Extracted data –
____
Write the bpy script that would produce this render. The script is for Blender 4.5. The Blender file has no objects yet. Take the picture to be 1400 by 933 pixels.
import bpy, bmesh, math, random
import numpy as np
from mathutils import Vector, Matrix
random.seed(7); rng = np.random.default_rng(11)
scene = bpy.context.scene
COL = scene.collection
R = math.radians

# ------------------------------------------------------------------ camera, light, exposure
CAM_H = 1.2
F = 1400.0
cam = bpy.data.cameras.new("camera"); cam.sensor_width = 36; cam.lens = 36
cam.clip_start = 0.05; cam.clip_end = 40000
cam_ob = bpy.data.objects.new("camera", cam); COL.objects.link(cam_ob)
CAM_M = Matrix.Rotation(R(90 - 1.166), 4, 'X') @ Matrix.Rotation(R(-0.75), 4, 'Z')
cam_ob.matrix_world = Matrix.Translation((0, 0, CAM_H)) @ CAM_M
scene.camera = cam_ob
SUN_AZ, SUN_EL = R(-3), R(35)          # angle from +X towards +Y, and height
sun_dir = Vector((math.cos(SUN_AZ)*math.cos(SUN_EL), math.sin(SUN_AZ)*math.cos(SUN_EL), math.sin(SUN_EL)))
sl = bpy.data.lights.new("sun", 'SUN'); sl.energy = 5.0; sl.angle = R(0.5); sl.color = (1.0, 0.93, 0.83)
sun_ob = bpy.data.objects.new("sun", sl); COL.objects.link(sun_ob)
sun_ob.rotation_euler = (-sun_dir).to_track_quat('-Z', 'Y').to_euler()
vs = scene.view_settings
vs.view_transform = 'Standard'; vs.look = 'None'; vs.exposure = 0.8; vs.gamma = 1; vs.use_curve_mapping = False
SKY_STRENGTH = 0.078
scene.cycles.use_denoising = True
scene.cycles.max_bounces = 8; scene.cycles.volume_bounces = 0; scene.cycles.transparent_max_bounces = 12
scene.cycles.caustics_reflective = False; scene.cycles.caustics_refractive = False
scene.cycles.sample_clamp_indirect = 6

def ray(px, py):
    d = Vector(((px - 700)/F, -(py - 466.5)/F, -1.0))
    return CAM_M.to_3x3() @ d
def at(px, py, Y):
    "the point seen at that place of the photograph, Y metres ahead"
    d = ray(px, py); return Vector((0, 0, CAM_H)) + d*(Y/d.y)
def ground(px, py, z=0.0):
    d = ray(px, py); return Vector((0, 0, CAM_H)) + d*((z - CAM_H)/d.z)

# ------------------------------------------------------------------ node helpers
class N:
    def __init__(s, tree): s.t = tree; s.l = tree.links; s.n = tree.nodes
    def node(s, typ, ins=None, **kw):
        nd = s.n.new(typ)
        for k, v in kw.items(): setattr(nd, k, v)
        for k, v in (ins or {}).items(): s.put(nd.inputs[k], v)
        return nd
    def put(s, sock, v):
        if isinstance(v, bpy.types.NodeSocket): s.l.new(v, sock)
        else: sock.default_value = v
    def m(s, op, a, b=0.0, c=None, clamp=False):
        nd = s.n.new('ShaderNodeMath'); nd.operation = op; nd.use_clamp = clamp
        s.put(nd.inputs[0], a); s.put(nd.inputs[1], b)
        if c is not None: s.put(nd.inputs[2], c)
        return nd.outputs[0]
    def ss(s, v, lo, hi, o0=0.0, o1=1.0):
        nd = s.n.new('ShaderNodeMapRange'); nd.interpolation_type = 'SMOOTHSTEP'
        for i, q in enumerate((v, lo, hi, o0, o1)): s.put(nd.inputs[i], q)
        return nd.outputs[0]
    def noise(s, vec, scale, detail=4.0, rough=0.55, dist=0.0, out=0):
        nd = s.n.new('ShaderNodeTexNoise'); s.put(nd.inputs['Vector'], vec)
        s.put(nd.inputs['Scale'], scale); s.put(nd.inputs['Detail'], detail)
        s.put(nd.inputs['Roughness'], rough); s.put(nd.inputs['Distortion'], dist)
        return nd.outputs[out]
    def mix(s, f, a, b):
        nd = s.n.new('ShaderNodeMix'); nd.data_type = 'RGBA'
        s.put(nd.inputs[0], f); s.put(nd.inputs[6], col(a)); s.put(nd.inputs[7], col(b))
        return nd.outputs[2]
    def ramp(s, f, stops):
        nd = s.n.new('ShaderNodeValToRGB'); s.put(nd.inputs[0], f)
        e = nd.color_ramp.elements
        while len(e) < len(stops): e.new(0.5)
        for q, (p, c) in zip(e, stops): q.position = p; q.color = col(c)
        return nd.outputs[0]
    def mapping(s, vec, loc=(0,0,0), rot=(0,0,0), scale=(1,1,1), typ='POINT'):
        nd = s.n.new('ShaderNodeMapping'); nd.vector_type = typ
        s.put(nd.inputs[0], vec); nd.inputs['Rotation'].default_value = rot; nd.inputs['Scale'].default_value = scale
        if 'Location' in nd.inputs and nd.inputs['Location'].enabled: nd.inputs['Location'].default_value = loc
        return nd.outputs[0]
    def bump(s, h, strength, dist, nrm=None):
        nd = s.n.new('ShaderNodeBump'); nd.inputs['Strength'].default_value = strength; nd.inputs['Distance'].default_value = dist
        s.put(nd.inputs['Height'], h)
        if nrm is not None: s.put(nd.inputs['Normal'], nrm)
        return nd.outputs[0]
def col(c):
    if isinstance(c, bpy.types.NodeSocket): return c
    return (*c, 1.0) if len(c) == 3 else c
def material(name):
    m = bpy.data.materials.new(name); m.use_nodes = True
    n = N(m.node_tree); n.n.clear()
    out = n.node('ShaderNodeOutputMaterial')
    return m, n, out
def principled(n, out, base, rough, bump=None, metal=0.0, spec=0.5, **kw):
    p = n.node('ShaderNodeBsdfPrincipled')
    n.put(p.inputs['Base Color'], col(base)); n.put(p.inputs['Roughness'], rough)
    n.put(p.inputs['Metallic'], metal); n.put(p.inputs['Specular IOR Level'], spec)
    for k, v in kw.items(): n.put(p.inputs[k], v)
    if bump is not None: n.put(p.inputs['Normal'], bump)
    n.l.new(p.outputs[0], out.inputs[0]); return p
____
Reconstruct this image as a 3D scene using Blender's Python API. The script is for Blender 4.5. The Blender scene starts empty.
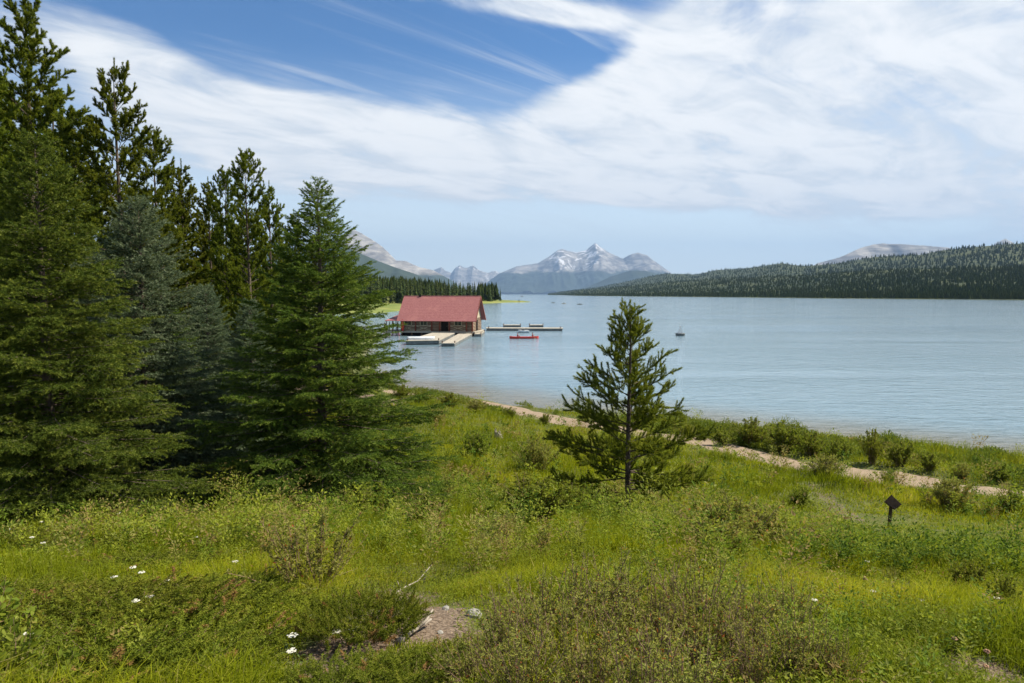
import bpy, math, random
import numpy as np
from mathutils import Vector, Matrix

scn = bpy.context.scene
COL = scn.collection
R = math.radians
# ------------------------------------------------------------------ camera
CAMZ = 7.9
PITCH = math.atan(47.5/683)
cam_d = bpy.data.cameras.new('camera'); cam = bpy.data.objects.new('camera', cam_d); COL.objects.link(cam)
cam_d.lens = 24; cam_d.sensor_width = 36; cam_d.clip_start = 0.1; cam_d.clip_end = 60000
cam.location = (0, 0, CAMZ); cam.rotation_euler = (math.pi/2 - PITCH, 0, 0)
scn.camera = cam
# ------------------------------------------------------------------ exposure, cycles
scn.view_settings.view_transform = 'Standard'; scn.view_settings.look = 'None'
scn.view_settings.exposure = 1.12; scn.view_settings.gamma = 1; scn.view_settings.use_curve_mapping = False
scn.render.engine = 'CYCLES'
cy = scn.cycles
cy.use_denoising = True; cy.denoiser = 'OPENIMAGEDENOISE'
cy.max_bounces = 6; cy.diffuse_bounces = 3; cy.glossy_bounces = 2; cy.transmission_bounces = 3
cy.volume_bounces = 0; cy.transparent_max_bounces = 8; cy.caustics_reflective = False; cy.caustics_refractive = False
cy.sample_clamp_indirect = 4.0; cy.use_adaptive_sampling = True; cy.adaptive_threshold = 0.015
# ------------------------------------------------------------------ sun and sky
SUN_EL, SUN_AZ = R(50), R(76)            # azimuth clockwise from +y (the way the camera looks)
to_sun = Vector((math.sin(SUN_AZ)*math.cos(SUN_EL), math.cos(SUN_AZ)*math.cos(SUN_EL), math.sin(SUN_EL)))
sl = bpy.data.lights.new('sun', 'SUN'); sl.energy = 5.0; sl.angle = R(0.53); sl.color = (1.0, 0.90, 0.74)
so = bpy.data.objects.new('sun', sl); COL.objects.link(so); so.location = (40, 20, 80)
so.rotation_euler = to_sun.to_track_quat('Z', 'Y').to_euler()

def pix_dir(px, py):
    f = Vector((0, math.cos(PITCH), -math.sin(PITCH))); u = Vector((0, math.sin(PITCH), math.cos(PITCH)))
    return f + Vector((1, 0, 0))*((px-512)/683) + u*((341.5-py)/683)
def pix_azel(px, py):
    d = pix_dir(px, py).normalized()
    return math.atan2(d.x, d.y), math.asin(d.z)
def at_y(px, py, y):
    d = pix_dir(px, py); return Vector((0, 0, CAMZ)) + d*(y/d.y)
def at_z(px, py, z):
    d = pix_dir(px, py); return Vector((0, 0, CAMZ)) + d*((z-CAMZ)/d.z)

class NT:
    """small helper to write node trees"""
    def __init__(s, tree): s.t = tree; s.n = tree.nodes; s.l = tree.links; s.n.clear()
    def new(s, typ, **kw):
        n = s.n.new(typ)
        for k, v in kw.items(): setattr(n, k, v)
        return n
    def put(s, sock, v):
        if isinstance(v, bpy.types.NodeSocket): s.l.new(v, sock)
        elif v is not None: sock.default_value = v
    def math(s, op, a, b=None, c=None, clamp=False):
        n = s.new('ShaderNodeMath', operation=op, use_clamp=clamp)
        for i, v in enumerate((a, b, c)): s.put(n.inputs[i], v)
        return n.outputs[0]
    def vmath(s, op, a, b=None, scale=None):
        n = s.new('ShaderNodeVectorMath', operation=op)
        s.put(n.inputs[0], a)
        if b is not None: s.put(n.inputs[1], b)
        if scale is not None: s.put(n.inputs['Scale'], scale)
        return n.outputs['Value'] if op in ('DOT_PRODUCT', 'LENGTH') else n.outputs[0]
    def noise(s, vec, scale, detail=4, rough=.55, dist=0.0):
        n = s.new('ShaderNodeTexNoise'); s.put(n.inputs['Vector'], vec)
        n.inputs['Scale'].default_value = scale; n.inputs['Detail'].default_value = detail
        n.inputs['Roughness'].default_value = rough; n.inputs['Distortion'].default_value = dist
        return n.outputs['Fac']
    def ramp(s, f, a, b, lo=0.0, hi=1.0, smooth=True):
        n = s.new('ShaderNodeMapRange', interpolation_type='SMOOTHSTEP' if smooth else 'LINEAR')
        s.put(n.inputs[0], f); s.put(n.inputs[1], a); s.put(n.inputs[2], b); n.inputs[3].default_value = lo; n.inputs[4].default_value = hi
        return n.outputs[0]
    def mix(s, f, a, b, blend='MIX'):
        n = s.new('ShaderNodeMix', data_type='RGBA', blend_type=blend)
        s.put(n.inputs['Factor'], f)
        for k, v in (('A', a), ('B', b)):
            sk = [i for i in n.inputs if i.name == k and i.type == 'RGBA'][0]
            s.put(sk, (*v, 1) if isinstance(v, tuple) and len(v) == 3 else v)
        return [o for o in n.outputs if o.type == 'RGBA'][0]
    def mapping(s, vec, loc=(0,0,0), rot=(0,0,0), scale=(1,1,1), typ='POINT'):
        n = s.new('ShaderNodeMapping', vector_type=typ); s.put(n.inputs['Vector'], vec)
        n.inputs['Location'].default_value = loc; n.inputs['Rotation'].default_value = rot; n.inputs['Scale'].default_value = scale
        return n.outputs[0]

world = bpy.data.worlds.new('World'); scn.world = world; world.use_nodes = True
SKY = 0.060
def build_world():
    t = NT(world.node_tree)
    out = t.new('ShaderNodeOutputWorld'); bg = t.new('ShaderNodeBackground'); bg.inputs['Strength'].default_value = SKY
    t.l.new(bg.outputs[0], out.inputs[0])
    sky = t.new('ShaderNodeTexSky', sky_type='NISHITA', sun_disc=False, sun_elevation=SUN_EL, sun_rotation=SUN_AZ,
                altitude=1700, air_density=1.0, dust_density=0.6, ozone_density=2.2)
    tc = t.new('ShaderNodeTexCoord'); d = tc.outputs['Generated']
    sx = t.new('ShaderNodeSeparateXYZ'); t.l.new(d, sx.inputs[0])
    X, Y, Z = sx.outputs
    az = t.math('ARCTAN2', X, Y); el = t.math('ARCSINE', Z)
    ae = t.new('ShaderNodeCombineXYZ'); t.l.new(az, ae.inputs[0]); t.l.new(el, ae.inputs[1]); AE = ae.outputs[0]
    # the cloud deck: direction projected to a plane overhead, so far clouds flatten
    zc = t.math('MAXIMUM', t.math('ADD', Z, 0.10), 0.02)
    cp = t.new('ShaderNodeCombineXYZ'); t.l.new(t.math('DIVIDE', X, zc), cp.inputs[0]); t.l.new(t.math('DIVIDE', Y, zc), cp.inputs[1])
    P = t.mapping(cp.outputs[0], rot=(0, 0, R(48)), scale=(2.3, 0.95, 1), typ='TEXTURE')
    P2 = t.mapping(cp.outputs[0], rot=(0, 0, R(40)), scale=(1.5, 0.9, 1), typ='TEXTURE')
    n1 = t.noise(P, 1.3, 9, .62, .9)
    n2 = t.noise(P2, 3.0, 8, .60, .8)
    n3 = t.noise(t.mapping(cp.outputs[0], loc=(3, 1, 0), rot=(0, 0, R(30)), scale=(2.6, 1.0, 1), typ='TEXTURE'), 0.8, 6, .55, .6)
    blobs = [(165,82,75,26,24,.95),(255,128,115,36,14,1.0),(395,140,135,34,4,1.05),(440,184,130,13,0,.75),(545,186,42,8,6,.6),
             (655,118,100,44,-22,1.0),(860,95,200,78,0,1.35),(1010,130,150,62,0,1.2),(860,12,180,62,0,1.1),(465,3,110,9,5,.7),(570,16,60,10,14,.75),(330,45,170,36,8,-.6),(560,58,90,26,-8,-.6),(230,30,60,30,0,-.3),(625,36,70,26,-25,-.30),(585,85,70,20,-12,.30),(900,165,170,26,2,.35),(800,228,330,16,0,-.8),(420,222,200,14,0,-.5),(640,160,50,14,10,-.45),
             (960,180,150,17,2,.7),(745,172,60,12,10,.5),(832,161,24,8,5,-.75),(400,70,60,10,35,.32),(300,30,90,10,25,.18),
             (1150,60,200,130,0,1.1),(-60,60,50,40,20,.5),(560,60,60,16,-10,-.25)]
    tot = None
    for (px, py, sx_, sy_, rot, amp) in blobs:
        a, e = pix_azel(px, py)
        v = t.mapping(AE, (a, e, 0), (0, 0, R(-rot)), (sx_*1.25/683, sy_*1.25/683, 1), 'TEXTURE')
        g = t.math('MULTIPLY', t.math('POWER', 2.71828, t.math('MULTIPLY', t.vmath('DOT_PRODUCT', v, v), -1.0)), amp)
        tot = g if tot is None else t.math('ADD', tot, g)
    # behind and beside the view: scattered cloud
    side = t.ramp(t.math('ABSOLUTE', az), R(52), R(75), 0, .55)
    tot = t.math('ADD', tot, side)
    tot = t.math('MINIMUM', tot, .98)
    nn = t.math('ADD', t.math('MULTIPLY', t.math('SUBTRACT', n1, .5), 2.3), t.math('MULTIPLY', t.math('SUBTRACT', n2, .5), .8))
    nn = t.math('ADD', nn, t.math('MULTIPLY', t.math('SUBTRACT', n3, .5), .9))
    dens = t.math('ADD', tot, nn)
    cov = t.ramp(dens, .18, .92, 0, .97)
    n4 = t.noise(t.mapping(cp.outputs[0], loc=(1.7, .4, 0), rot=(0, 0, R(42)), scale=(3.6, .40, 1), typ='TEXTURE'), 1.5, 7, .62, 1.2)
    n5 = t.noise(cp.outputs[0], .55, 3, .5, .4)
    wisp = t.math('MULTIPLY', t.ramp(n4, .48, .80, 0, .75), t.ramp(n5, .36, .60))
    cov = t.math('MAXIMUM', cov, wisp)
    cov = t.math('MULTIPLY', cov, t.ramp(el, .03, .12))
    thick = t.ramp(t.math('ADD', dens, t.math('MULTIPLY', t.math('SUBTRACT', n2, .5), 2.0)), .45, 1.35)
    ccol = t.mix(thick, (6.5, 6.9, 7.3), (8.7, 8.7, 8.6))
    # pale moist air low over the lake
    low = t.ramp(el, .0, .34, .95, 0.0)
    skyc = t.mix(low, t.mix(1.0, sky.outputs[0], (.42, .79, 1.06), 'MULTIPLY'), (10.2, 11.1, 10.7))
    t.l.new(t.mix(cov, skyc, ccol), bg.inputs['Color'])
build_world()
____
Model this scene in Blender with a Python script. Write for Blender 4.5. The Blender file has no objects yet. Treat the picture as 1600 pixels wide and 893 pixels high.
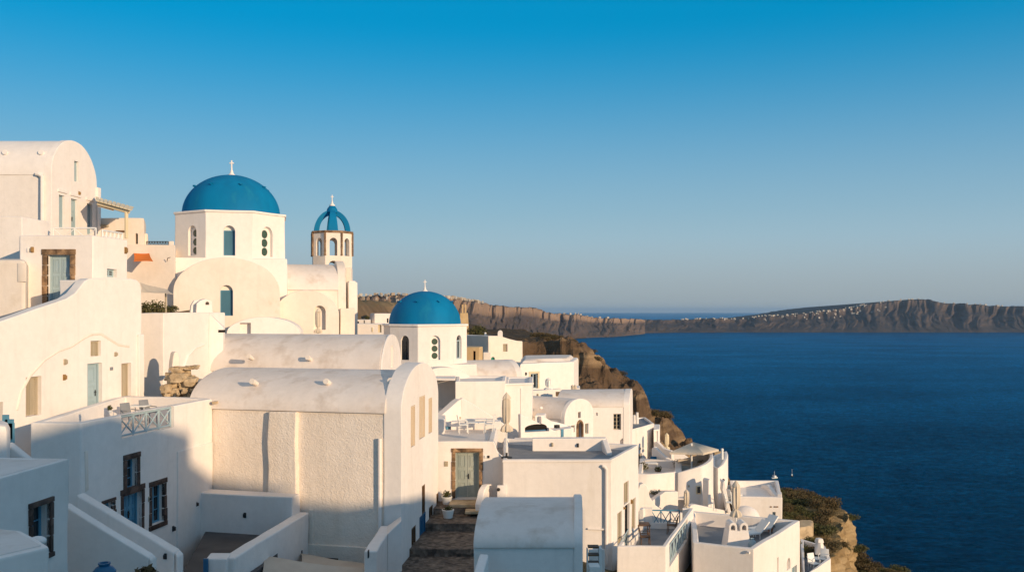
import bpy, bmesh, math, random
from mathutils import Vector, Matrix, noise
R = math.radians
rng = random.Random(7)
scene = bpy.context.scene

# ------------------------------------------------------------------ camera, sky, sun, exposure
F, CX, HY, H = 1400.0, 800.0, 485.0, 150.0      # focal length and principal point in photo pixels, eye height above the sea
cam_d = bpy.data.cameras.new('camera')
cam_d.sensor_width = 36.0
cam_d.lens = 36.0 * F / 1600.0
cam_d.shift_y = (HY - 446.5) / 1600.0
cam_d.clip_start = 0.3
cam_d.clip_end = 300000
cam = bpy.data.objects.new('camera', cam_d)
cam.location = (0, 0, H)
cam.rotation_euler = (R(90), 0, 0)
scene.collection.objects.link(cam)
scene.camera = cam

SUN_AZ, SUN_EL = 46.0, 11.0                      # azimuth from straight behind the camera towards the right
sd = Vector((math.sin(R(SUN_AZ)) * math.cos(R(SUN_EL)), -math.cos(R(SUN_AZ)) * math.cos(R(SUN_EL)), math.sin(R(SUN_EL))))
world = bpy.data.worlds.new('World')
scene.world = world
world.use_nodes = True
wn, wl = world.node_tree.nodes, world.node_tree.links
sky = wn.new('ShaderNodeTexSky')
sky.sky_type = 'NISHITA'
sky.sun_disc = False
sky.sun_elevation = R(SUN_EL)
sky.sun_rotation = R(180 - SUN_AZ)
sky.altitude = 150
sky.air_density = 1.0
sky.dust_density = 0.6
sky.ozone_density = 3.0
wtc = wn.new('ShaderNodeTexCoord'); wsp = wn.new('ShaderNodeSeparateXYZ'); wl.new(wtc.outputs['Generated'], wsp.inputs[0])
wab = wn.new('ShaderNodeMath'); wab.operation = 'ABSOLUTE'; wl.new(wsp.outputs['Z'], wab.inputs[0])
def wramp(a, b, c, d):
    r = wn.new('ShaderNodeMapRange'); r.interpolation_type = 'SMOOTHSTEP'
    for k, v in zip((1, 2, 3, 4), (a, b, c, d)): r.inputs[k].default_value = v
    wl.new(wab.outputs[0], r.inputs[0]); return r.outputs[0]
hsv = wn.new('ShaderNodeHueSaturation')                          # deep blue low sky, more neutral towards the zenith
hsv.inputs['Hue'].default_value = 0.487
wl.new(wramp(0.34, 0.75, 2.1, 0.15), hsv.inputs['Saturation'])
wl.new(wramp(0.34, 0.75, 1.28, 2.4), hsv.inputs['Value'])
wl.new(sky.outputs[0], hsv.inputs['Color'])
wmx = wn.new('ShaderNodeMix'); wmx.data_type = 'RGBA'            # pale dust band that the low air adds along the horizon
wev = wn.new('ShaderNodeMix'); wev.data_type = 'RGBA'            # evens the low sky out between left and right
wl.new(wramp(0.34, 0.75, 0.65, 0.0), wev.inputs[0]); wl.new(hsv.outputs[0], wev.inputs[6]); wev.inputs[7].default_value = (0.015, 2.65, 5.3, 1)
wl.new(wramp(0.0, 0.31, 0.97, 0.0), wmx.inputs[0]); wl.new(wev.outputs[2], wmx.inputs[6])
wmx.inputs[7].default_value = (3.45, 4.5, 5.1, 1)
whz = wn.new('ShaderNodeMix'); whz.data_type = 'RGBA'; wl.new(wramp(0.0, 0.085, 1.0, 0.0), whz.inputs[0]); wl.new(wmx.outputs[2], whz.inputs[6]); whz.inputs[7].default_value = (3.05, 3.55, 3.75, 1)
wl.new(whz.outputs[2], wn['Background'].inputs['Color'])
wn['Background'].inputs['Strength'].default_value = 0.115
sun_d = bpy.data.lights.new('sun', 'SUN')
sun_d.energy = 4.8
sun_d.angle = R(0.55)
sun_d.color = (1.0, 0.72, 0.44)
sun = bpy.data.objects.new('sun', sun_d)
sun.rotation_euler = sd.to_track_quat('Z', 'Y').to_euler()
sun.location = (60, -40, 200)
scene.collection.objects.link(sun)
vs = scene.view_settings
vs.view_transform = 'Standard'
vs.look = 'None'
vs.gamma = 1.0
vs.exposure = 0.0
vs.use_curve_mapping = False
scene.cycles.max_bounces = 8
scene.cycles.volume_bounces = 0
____
Task prompt – Nothing beyond the required lines should be retyped: start with the line that contains "Write the bpy" and finish with the line that contains "d = ray(px, py); return Vector((0, 0, CAM_H)) + d*((z".

Right answer –
Write the bpy script that would produce this render. The script is for Blender 4.5. The Blender file has no objects yet. Take the picture to be 1400 by 933 pixels.
import bpy, bmesh, math, random
import numpy as np
from mathutils import Vector, Matrix
random.seed(7); rng = np.random.default_rng(11)
scene = bpy.context.scene
COL = scene.collection
R = math.radians

# ------------------------------------------------------------------ camera, light, exposure
CAM_H = 1.2
F = 1400.0
cam = bpy.data.cameras.new("camera"); cam.sensor_width = 36; cam.lens = 36
cam.clip_start = 0.05; cam.clip_end = 40000
cam_ob = bpy.data.objects.new("camera", cam); COL.objects.link(cam_ob)
CAM_M = Matrix.Rotation(R(90 - 1.166), 4, 'X') @ Matrix.Rotation(R(-0.75), 4, 'Z')
cam_ob.matrix_world = Matrix.Translation((0, 0, CAM_H)) @ CAM_M
scene.camera = cam_ob
SUN_AZ, SUN_EL = R(-3), R(35)          # angle from +X towards +Y, and height
sun_dir = Vector((math.cos(SUN_AZ)*math.cos(SUN_EL), math.sin(SUN_AZ)*math.cos(SUN_EL), math.sin(SUN_EL)))
sl = bpy.data.lights.new("sun", 'SUN'); sl.energy = 5.0; sl.angle = R(0.5); sl.color = (1.0, 0.93, 0.83)
sun_ob = bpy.data.objects.new("sun", sl); COL.objects.link(sun_ob)
sun_ob.rotation_euler = (-sun_dir).to_track_quat('-Z', 'Y').to_euler()
vs = scene.view_settings
vs.view_transform = 'Standard'; vs.look = 'None'; vs.exposure = 0.8; vs.gamma = 1; vs.use_curve_mapping = False
SKY_STRENGTH = 0.078
scene.cycles.use_denoising = True
scene.cycles.max_bounces = 8; scene.cycles.volume_bounces = 0; scene.cycles.transparent_max_bounces = 12
scene.cycles.caustics_reflective = False; scene.cycles.caustics_refractive = False
scene.cycles.sample_clamp_indirect = 6

def ray(px, py):
    d = Vector(((px - 700)/F, -(py - 466.5)/F, -1.0))
    return CAM_M.to_3x3() @ d
def at(px, py, Y):
    "the point seen at that place of the photograph, Y metres ahead"
    d = ray(px, py); return Vector((0, 0, CAM_H)) + d*(Y/d.y)
def ground(px, py, z=0.0):
    d = ray(px, py); return Vector((0, 0, CAM_H)) + d*((z - CAM_H)/d.z)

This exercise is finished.